Die Grundsätze zur Bestimmung der Angemessenheitsgrenze aus dem Rechtskreis des Alg II dürften auf das Sozialhilferecht übertragbar sein. Unter Anwendung dieser Grundsätze hat der Antragsgegner aber bereits ab Juli 2008 bis Mai 2009 1,71 € pro m² für Heizkosten übernommen gehabt. Er hat nämlich insgesamt in dem Zeitraum 940,00 € übernommen in Form von 660,00 € an den Stromversorger und zusätzlich 280,00 € für 2.000 kg Brikett im November 2008, berechnet auf 11 Monate ergibt das 85,45 € im Monat, umgelegt auf 50 m² die 1,71 € pro m². Dieser Betrag liegt bereits über der von der Rechtssprechung definierten maximalen Angemessenheitsobergrenze. Für die Zeit von Juni 2009 bis Oktober 2009 zahlt der Antragsgegner monatlich 60,00 € für Heizkosten an den Stromversorger. Zusätzlich bewilligt hat er im Februar 2010 195,00 € für eine Kohlelieferung und im März 2010 47,60 € für Kaminholz. Damit hat er 902,60 € im laufenden Bewilligungszeitraum übernommen. Sollte eine Einzelrechnung nicht mehr hinzukommen, ergibt dies 75,22 € im Monat, die der Antragsgegner als Heizkosten übernommen hat. Dies ergibt einen monatlichen Quadratmetersatz von 1,50 €. Dies liegt zwar mit 0,17 € pro m² unter der oben dargelegten maximalen Angemessenheitsgrenze, kann sich durch Einzelrechnungen für Kohle oder Holz im laufenden Bewilligungszeitraum aber noch ändern. Auch aus diesem Grund ist eine Schuldübernahme nicht gerechtfertigt.

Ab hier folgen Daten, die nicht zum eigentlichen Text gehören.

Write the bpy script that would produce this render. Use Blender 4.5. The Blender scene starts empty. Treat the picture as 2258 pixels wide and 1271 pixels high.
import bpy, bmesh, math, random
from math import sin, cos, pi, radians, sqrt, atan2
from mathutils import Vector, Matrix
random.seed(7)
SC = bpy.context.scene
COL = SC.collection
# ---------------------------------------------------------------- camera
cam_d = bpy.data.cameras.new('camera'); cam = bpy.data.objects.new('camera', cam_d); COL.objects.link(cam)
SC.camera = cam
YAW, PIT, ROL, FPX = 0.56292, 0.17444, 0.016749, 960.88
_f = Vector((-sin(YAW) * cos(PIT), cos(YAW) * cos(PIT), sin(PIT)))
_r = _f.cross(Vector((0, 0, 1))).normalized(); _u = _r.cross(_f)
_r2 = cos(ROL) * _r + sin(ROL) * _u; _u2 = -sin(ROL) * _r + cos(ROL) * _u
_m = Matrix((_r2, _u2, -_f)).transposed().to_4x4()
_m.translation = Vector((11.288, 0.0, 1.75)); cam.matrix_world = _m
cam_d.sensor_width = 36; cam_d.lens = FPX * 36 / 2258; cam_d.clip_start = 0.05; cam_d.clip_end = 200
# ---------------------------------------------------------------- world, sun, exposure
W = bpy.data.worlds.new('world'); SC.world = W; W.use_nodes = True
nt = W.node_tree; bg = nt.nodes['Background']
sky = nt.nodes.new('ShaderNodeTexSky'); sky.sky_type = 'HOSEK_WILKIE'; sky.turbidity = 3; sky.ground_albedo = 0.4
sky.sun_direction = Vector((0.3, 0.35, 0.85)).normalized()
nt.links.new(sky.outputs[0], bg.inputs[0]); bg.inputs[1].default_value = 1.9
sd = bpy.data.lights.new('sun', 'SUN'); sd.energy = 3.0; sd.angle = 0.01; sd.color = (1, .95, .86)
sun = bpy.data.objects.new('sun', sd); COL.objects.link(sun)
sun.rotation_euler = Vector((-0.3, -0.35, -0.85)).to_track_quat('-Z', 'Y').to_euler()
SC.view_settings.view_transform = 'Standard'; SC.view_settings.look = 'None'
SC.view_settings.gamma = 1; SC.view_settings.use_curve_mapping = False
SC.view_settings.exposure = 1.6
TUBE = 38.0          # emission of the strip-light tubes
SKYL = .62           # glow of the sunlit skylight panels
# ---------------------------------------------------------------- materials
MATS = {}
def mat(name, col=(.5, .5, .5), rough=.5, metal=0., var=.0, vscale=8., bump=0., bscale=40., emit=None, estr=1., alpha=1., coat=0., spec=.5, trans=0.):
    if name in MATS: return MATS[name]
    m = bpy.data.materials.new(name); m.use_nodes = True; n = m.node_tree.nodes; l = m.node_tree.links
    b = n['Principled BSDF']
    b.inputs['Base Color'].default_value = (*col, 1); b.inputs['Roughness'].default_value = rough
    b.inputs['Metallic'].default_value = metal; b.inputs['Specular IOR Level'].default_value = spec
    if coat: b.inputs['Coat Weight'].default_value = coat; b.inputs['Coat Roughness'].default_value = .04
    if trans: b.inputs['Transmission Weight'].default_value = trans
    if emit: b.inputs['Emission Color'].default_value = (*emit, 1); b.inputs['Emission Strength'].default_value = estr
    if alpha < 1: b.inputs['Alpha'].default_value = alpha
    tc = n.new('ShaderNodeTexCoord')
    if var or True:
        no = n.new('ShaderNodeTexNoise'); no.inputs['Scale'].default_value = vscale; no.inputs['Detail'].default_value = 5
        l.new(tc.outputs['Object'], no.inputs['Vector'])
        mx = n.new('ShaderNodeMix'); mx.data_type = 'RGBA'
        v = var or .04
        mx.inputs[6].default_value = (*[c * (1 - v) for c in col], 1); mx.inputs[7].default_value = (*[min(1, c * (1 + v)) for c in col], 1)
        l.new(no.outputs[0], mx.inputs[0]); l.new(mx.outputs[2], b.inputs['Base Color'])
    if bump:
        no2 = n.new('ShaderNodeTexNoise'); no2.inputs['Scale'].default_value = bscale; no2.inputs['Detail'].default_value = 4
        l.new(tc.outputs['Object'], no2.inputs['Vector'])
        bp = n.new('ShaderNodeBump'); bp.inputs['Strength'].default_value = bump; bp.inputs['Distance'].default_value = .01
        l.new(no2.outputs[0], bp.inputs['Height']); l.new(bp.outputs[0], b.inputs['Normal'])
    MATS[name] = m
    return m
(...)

Ein Ermessensfehlgebrauch des Antraggegners ist nicht erkennbar; er hat sein Ermessen ausgeübt und die gesetzlichen Ermessensgrenzen nicht überschritten.
Nach alledem war der Antrag auf einstweiligen Rechtsschutz mangels Vorliegens eines Anordnungsanspruchs abzulehnen.
Die Kostenentscheidung folgt aus § 193 SGG entsprechend.
Der Prozesskostenhilfeantrag war gemäß § 73 a SGG i. V. m. § 114 Satz 1 ZPO abzulehnen, da der einstweilige Rechtsschutzantrag keine hinreichende Erfolgsaussicht hatte.